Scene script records
──────
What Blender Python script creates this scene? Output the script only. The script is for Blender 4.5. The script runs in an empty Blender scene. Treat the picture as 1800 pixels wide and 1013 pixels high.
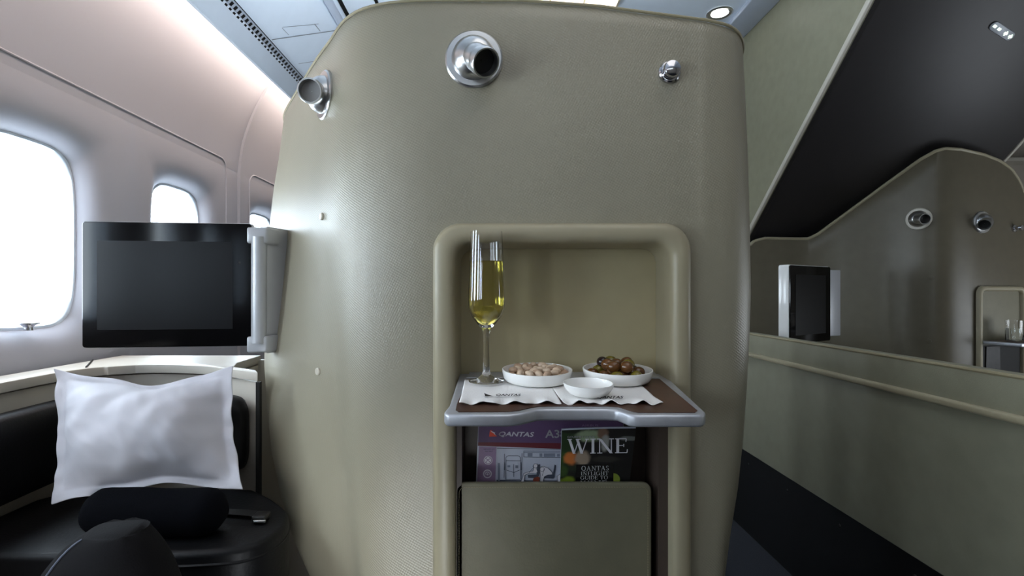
import bpy, bmesh, math, random
from mathutils import Vector, Matrix, noise
R = random.Random(7)
PI = math.pi
EYE = 1.0; F = 900.0; U0 = 870.0; V0 = 515.0
def P(u, v, Y): return Vector((Y*(u-U0)/F, Y, EYE - Y*(v-V0)/F))
sc = bpy.context.scene
C = sc.collection

# ------------------------------------------------------------------ materials
def lin(c):
    return tuple(((x/255)/12.92 if x/255 <= .04045 else ((x/255+.055)/1.055)**2.4) for x in c)
def mat(name, rgb, rough=.5, metal=0, var=.06, scale=20, bump=0, bscale=200, spec=.5, **kw):
    m = bpy.data.materials.new(name); m.use_nodes = True
    nt = m.node_tree; b = nt.nodes['Principled BSDF']
    c = lin(rgb)
    tc = nt.nodes.new('ShaderNodeTexCoord')
    n = nt.nodes.new('ShaderNodeTexNoise'); n.inputs['Scale'].default_value = scale; n.inputs['Detail'].default_value = 4
    nt.links.new(tc.outputs['Object'], n.inputs['Vector'])
    r = nt.nodes.new('ShaderNodeValToRGB')
    r.color_ramp.elements[0].position = .3; r.color_ramp.elements[1].position = .7
    r.color_ramp.elements[0].color = tuple(x*(1-var) for x in c)+(1,)
    r.color_ramp.elements[1].color = tuple(min(1, x*(1+var)) for x in c)+(1,)
    nt.links.new(n.outputs['Fac'], r.inputs['Fac']); nt.links.new(r.outputs['Color'], b.inputs['Base Color'])
    b.inputs['Roughness'].default_value = rough; b.inputs['Metallic'].default_value = metal
    b.inputs['Specular IOR Level'].default_value = spec
    for k, val in kw.items(): b.inputs[k].default_value = val
    if bump:
        n2 = nt.nodes.new('ShaderNodeTexNoise'); n2.inputs['Scale'].default_value = bscale; n2.inputs['Detail'].default_value = 3
        nt.links.new(tc.outputs['Object'], n2.inputs['Vector'])
        bp = nt.nodes.new('ShaderNodeBump'); bp.inputs['Strength'].default_value = bump; bp.inputs['Distance'].default_value = .002
        nt.links.new(n2.outputs['Fac'], bp.inputs['Height']); nt.links.new(bp.outputs['Normal'], b.inputs['Normal'])
    return m
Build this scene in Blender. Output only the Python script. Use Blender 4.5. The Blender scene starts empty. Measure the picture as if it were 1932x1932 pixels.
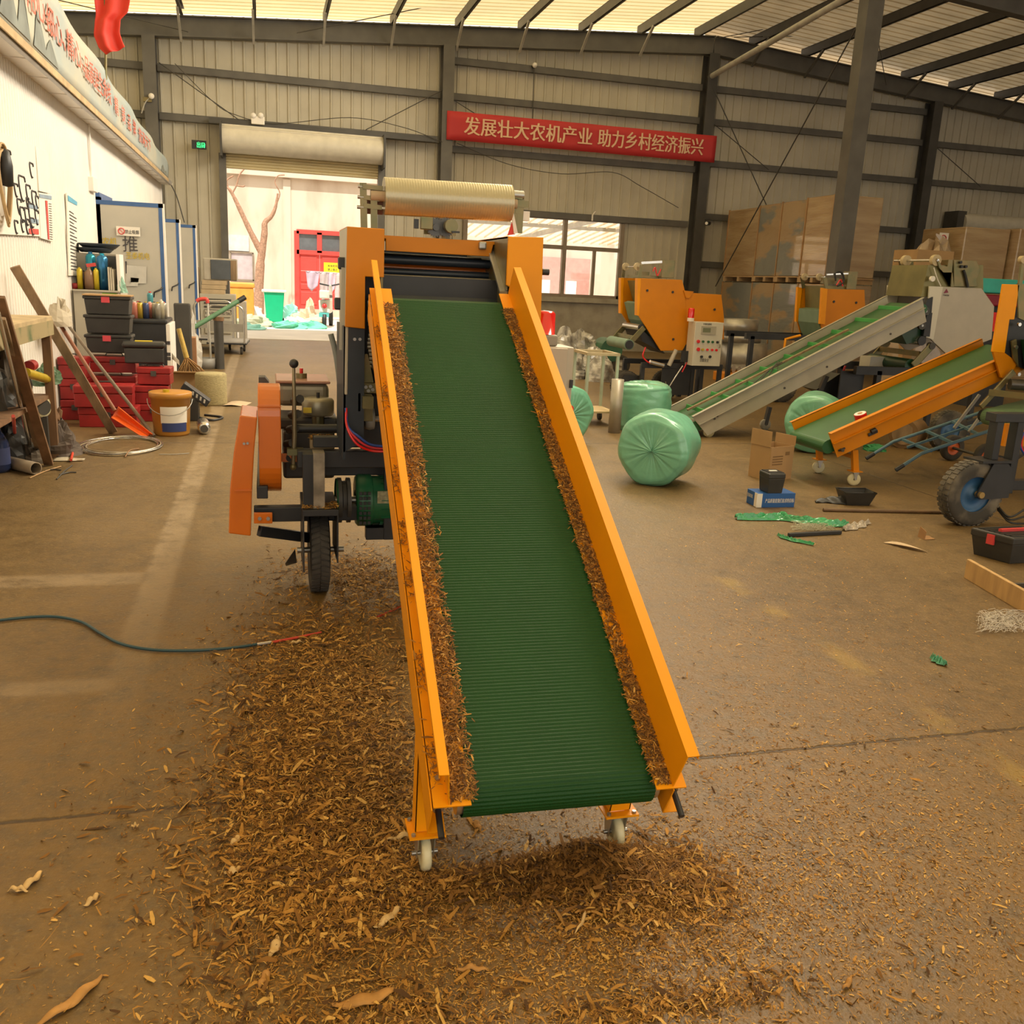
──────
_SHORT PROBLEM_
Reproduce exactly the run of lines that opens the listing and closes with the line holding "C = sc.collection". Pictures are excluded.

_COMPLETE RESPONSE_
What Blender Python script creates this scene? Output the script only. The script is for Blender 4.5. The script runs in an empty Blender scene. Treat the picture as 1800 pixels wide and 1013 pixels high.
import bpy, bmesh, math, random
from mathutils import Vector, Matrix, noise
R = random.Random(7)
PI = math.pi
EYE = 1.0; F = 900.0; U0 = 870.0; V0 = 515.0
def P(u, v, Y): return Vector((Y*(u-U0)/F, Y, EYE - Y*(v-V0)/F))
sc = bpy.context.scene
C = sc.collection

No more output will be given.